Aflatoksinlerin, insanlarda akut nekroz, siroz ve karaciğer kanserine neden olduğunu vurgulayan Koşapınar, “Özellikle B1, kuvvetli bir kanserojendir ve etkisini karaciğerde gösterir. Aflatoksinin bu etkisi, son yıllarda yapılan genetik çalışmalarla kesin olarak kanıtlanmıştır. Aflatoksinin düşük olması da tehlikeyi azaltan bir faktör değildir. Tüketilen gıdalarla sıkça alınması durumunda karaciğerde birikerek benzer etkisini oluşturmaktadır.

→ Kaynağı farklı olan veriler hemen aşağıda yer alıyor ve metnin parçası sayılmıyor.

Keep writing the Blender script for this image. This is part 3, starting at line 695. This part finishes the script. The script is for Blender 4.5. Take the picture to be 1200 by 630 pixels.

Bu süreç ölüme kurulmuş bir saat gibidir.” diye konuştu. Yeni imkanlarla donatılacak olan kurumun, Erzurum’daki her türlü analiz ihtiyacına cevap verebilecek bir yapıya kavuşturulacağını dile getiren Koşapınar, bu bakımdan 2011’e yönelik çeşitli planlarının bulunduğunu sözlerine ekledi.